Agriculture is the earliest and most honorable of arts. Rousseau

The glory of the farmer is that, in the division of labors, it is his part to create. All trade rests at last on his primitive activity. He stands close to Nature; he obtains from the earth the bread and the meat. The food which was not, he causes to be.   Ralph Waldo Emerson

I am not bound for any public place, but for ground of my own where I have planted vines and orchard trees, and in the heat of the day climbed up into the healing shadow of the woods.   Wendell Berry

Man - despite his artistic pretensions, his sophistication, and his many accomplishments - owes his existence to a six inch layer of topsoil and the fact that it rains. Unknown

To own a bit of ground, to scratch it with a hoe, to plant seeds, and watch the renewal of life - this is the commonest delight of the race, the most satisfactory thing a man can do.  Charles Dudley Warner

A Leader's Resolution

National Capital Area Council

I shall study my boys so that I may understand them.

I shall like my boys so that I can help them.

I shall learn - for they have much to teach me.

I shall laugh - for youth grow comfortable with laughter

I shall give myself freely, yet I shall take,
so that they may acquire the habit of giving.

I shall be a friend - for a friend is needed.
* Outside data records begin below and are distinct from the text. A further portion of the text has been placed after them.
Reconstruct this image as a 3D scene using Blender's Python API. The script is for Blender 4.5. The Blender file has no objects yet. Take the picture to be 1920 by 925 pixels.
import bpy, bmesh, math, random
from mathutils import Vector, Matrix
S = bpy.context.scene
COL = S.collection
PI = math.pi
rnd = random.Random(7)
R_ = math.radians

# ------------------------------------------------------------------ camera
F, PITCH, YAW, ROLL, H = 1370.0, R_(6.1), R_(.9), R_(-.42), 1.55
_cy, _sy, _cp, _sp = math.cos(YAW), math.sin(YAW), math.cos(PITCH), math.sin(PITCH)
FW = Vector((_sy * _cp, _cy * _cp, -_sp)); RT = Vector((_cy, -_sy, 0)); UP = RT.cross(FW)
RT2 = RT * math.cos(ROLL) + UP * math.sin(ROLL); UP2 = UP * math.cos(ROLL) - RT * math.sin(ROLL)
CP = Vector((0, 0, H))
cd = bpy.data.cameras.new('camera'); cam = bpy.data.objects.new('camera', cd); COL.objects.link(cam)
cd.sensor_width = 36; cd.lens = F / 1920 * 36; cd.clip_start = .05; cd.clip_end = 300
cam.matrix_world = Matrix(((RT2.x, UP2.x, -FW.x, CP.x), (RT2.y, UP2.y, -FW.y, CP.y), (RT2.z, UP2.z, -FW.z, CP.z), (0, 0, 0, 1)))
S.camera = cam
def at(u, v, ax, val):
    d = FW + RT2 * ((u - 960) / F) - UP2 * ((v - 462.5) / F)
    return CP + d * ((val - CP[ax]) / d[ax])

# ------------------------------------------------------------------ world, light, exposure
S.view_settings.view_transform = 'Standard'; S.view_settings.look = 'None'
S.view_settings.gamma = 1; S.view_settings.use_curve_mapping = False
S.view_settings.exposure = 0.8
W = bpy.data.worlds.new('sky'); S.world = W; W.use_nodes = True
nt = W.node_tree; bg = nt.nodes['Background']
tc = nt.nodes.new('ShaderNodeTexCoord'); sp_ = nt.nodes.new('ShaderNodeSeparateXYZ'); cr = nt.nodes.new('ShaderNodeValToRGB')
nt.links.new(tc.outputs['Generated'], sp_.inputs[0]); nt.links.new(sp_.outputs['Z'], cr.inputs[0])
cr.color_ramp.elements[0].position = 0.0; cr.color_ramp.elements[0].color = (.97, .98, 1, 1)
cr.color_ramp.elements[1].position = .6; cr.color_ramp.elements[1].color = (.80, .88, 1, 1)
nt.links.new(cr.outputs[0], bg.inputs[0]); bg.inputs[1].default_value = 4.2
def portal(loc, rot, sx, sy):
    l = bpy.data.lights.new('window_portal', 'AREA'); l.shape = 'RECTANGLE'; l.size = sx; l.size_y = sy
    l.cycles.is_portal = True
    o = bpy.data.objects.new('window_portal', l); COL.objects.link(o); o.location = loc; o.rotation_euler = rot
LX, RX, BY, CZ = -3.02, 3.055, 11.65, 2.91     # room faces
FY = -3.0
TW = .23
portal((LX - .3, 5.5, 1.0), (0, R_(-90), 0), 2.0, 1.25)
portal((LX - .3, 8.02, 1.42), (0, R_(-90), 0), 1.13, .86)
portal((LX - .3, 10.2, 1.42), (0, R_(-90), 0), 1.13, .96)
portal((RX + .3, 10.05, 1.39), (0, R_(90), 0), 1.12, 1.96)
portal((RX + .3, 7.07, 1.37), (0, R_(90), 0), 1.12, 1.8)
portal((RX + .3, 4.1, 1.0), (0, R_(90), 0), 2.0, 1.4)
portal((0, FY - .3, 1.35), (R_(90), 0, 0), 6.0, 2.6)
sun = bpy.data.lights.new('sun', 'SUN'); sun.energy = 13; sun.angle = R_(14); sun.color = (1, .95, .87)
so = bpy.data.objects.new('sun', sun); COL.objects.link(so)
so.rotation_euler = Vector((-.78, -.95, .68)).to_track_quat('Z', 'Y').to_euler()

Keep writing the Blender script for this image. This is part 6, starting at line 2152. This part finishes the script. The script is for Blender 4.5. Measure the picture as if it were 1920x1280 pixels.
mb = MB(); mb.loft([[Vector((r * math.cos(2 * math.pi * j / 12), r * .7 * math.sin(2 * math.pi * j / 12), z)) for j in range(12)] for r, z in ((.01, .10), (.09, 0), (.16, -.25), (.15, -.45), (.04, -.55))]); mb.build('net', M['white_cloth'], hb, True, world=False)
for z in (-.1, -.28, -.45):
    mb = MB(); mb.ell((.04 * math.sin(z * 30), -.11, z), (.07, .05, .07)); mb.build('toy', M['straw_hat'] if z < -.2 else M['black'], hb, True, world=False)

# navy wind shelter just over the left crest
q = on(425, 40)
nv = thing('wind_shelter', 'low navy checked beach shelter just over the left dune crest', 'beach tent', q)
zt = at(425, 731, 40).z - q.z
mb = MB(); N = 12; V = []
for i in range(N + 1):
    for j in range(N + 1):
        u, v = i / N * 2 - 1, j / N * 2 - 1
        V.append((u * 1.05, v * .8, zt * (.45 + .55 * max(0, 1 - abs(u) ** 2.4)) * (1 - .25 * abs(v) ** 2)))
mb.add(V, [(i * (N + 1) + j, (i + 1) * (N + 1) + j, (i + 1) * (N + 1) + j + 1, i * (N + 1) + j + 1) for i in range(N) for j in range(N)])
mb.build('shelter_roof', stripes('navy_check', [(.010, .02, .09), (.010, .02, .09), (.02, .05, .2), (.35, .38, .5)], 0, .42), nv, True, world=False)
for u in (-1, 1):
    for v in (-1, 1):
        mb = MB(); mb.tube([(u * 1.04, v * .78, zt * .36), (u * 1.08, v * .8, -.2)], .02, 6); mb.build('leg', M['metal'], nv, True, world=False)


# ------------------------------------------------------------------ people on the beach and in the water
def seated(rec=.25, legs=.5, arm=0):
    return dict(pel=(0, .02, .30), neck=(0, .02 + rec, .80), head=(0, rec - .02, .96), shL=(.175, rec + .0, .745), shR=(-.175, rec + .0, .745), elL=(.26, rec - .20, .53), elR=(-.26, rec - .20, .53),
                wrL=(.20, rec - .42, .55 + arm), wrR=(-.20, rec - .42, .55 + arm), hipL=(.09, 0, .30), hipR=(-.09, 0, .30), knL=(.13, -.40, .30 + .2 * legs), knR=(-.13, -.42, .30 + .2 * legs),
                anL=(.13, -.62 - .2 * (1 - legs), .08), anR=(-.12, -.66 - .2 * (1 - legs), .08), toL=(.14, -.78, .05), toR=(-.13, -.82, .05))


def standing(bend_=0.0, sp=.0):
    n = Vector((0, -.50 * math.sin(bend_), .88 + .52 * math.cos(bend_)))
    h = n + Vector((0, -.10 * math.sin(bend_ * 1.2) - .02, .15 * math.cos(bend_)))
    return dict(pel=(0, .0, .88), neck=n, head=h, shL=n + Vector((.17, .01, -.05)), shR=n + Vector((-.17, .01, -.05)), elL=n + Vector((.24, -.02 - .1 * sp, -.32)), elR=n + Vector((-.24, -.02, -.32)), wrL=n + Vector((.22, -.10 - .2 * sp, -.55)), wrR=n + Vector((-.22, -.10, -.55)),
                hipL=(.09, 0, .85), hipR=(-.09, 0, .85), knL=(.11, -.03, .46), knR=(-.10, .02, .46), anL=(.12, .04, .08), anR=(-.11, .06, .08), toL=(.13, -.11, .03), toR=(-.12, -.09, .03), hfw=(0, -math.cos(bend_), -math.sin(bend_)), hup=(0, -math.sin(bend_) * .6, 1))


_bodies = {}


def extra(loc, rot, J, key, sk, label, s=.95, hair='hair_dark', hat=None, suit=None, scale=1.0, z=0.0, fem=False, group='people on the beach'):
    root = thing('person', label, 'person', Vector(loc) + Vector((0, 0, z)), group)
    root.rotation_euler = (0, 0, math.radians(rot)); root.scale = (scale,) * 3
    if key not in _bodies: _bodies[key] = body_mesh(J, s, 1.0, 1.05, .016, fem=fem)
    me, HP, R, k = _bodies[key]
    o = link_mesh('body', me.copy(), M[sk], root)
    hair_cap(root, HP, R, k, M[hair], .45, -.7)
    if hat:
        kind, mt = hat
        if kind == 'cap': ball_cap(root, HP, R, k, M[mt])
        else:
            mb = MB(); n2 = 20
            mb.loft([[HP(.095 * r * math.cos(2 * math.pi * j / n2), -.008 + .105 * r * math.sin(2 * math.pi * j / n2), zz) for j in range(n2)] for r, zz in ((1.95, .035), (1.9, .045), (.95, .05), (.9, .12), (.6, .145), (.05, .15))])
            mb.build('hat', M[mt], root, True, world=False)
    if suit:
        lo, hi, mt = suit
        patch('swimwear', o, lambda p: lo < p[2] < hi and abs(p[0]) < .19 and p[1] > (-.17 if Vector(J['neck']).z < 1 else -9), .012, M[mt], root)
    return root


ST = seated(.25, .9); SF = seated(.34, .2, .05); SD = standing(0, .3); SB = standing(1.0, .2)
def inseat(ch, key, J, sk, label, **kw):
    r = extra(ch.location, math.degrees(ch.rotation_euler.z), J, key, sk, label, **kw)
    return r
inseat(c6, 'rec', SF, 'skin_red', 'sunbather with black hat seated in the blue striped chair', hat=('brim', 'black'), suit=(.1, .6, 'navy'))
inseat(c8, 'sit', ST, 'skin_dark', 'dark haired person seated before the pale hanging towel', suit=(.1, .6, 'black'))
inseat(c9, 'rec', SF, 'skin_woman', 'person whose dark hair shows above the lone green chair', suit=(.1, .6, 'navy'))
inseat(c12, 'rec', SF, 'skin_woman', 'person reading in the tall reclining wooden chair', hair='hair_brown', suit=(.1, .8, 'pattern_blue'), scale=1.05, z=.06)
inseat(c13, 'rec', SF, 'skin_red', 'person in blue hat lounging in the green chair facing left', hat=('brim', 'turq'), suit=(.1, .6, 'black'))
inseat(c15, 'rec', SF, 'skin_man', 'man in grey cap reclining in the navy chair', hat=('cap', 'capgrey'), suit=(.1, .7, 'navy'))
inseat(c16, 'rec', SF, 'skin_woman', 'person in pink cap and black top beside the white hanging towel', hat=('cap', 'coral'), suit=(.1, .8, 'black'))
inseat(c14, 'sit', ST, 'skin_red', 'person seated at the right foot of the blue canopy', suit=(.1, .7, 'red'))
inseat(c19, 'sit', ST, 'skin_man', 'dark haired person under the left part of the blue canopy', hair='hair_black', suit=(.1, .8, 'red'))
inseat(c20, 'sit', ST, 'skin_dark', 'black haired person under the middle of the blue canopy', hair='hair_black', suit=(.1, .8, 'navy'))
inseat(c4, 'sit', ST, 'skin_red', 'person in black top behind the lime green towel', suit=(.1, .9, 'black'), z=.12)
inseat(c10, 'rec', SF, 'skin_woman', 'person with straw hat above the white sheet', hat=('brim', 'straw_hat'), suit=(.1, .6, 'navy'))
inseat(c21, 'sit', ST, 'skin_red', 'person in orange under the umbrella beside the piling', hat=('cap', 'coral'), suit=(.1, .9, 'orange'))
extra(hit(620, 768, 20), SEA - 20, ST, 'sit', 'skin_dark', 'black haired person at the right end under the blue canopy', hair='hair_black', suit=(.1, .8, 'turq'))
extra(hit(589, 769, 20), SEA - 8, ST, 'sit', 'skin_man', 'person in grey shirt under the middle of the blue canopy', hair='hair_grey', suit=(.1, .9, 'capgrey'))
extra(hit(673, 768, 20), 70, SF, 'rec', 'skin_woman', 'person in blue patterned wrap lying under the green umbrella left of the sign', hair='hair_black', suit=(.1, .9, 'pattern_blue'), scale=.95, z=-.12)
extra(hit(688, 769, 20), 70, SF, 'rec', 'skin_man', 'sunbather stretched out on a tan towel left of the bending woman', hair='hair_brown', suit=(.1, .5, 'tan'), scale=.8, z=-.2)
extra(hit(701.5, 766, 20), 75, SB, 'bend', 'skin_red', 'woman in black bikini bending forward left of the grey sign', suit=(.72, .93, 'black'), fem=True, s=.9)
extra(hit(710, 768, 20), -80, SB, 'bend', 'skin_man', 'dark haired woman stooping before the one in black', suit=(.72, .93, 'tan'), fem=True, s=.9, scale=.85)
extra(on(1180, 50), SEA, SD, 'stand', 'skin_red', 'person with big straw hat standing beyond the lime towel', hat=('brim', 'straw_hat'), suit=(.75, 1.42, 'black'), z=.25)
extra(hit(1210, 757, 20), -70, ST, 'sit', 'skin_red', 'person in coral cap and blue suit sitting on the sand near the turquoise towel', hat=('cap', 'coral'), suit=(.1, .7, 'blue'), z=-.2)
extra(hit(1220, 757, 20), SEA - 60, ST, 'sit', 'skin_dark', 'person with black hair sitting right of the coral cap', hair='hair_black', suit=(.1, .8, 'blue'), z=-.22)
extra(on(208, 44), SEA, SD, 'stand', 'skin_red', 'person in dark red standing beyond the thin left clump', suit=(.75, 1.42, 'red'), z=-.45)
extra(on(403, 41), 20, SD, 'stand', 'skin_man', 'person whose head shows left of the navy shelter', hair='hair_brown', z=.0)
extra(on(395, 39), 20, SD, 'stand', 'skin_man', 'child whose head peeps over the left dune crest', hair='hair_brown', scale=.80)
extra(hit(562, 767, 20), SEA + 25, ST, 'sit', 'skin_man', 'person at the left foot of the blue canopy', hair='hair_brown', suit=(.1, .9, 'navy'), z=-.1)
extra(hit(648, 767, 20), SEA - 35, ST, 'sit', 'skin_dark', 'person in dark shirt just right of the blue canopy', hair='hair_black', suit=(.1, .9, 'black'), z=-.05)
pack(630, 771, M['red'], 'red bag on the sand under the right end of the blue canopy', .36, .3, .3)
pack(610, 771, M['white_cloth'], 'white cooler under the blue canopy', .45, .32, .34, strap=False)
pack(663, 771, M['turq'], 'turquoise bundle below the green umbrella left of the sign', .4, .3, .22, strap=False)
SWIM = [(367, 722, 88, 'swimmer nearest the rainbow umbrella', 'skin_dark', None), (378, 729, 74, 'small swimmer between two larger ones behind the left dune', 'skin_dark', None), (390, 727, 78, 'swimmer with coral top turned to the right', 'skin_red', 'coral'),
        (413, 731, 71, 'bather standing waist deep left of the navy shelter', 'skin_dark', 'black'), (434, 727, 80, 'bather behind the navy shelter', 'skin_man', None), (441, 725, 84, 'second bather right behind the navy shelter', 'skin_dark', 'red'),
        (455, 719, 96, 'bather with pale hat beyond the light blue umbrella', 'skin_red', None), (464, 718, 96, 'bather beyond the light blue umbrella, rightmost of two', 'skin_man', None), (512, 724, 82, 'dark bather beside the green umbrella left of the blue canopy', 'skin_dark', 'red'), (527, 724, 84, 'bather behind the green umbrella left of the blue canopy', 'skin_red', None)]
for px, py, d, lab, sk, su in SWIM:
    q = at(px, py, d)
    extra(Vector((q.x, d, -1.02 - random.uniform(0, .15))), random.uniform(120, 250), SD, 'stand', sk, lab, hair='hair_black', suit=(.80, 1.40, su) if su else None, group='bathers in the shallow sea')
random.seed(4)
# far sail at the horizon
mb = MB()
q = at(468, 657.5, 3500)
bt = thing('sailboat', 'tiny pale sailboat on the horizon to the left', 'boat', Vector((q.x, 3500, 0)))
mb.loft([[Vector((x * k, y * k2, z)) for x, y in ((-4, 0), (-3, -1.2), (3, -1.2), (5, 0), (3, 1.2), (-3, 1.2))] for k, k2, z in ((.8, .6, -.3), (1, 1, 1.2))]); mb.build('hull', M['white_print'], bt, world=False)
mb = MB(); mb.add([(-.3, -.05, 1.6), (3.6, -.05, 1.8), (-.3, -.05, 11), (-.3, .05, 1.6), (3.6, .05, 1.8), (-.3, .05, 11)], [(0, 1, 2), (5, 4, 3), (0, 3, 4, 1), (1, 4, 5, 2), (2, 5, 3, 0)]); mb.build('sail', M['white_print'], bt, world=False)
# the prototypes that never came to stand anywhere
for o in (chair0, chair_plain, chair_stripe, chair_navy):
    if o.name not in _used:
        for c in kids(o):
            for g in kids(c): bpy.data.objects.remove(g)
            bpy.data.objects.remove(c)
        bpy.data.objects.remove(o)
I shall lead - yet I shall be aware of pushing.

I shall listen- for a listener prevents combustion.

I shall warm them when my experience warrants it.

I shall command when actions merit it.

I shall overlook mistakes- yet I will not blame them.

Lastly, I shall try to be that which I hope they think I am.

A Heap Of Care And Patience

Heart of America Council

It takes a heap of working with a boy to make a man.

A heap of care and patience, and you’ve got to understand

That he won’t be any better than you were as a lad,

Unless a spark is kindled to show him what is bad.

He looks to you for guidance, and he looks to you with pride.

It’s up to you to demonstrate, you can’t just let it slide.

For with that eager mind of his, he watches you each day

Judges you by what you do, not just by what you say.